Au Lycée International de Los Angeles, Sonia Gmar insiste pour que sa classe de CM2 écrive à la plume. Pour elle, c’est une question de tradition, de soin et de respect. « La tenue d’un stylo-plume est plus exigeante que celle d’un stylo-bille : cela oblige les élèves à s’appliquer lorsqu’ils écrivent dans leur cahier. Ecrire au stylo-plume rattache par ailleurs nos élèves à la culture et aux traditions françaises. »
Certains parents préfèrent eux aussi que leurs enfants écrivent à la plume. Vanessa Mellier, installée à Campbell en Californie depuis trois ans, enseigne le français à ses deux filles qui sont inscrites dans une école américaine. Elles font leurs devoirs au stylo-plume dans un cahier français : « C’est beaucoup plus joli ». A Breckenridge dans le Colorado, Joëlle Miller scolarise ses deux enfants à domicile. Ce sont eux qui ont choisi d’écrire au stylo-plume. « Ils trouvent cela plus propre et surtout très cool », explique-t-elle. « On achète les stylos et les cartouches d’encre sur Amazon ! »
Grosses lignes contre gros carreaux
De la France aux Etats-Unis, la qualité du papier varie également.
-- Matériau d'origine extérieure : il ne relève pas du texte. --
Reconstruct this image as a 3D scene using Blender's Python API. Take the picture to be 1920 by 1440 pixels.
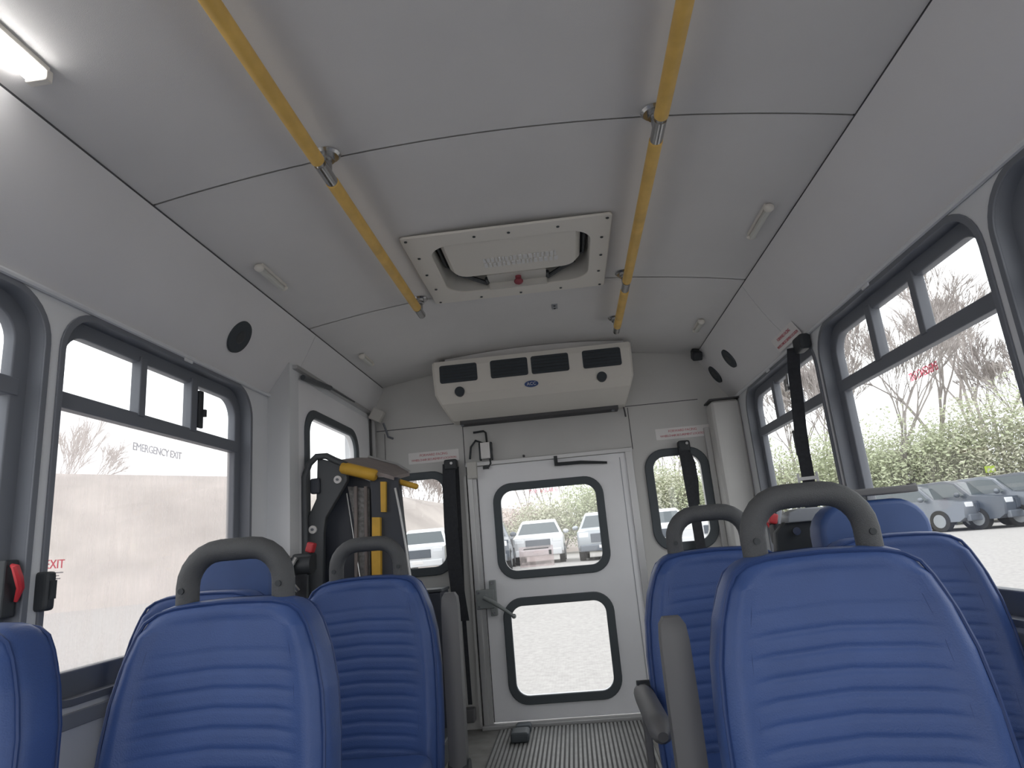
import bpy, bmesh, math, random
from mathutils import Vector, Matrix
random.seed(7)
for o in list(bpy.data.objects): bpy.data.objects.remove(o, do_unlink=True)
S = bpy.context.scene
COL = S.collection
# ------------------------------------------------------------------ camera
YAW, PIT, ROL, FPX = -0.070545, 0.242244, -0.087687, 1213.0
CAM = Vector((0.11, 0.0, 0.925))
F = Vector((math.sin(YAW)*math.cos(PIT), math.cos(YAW)*math.cos(PIT), math.sin(PIT)))
R0 = Vector((math.cos(YAW), -math.sin(YAW), 0)); U0 = R0.cross(F)
RR = R0*math.cos(ROL)+U0*math.sin(ROL); UU = U0*math.cos(ROL)-R0*math.sin(ROL)
cd = bpy.data.cameras.new('camera'); cam = bpy.data.objects.new('camera', cd); COL.objects.link(cam)
m = Matrix((RR, UU, -F)).transposed().to_4x4(); m.translation = CAM; cam.matrix_world = m
cd.sensor_fit = 'HORIZONTAL'; cd.sensor_width = 36; cd.lens = 36*FPX/1920; cd.clip_start = .02; cd.clip_end = 500
S.camera = cam
# ------------------------------------------------------------------ sky (overcast)
W = bpy.data.worlds.new('overcast_sky'); S.world = W; W.use_nodes = True
nt = W.node_tree; nt.nodes.clear()
wo = nt.nodes.new('ShaderNodeOutputWorld'); bg = nt.nodes.new('ShaderNodeBackground')
tc = nt.nodes.new('ShaderNodeTexCoord'); nz = nt.nodes.new('ShaderNodeTexNoise'); nz.inputs['Scale'].default_value = 1.6
rp = nt.nodes.new('ShaderNodeValToRGB')
rp.color_ramp.elements[0].position = .3; rp.color_ramp.elements[0].color = (.95, .97, 1, 1)
rp.color_ramp.elements[1].position = .7; rp.color_ramp.elements[1].color = (1, 1, 1, 1)
nt.links.new(tc.outputs['Generated'], nz.inputs['Vector']); nt.links.new(nz.outputs['Fac'], rp.inputs['Fac'])
nt.links.new(rp.outputs['Color'], bg.inputs['Color']); bg.inputs['Strength'].default_value = 1.9
nt.links.new(bg.outputs[0], wo.inputs[0])
vs = S.view_settings; vs.view_transform = 'Standard'; vs.look = 'None'; vs.gamma = 1; vs.use_curve_mapping = False
vs.exposure = 0.2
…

Les petits Américains écrivent leurs leçons dans des cahiers à spirale. Les pages de papier grossier sont fines, presque transparentes et rayées de lignes simples. Leurs camarades français utilisent des cahiers aux pages plus épaisses et quadrillées de lignes verticales et horizontales. La réglure dite « Seyès », du nom du papetier Jean-Alexandre Seyès, est la référence des écoles françaises depuis le début du XXe siècle.
C’est ce papier qu’utilisent les Lycées Français aux Etats-Unis. Chaque carreau de 8 millimètres de côté est découpé horizontalement en quatre espaces de 2 millimètres de haut. Les lignes et interlignes ainsi formées servent de support à l’écriture cursive. « C’est une écriture très normée qui remonte à la tradition de la plume, mais c’est aussi un outil pédagogique », explique Damien Armengaud au Lycée Français de New York. « Ecrire à la main permet d’associer chaque lettre, chaque mot à un geste et de fixer les apprentissages de la lecture. »
Les enseignants français sont très attachés à la présentation et au soin. Certains font même vérifier les cahiers par les parents ! L’approche est différente aux Etats-Unis, où l’accent est mis sur l’expression davantage que sur la présentation du résultat. « Les cahiers français sont généralement plus propres que les cahiers américains », observe Sonia Gmar. « Les élèves américains peuvent écrire n’importe comment, au crayon à papier et même en lettres capitales. » Au grand dam de certains parents expatriés. Dans le Michigan, une Française se plaint que ses deux enfants, inscrits dans une école primaire américaine, écrivent comme des « gorets ». Elle aimerait que leur écriture soit « moins fantaisiste et plus lisible ».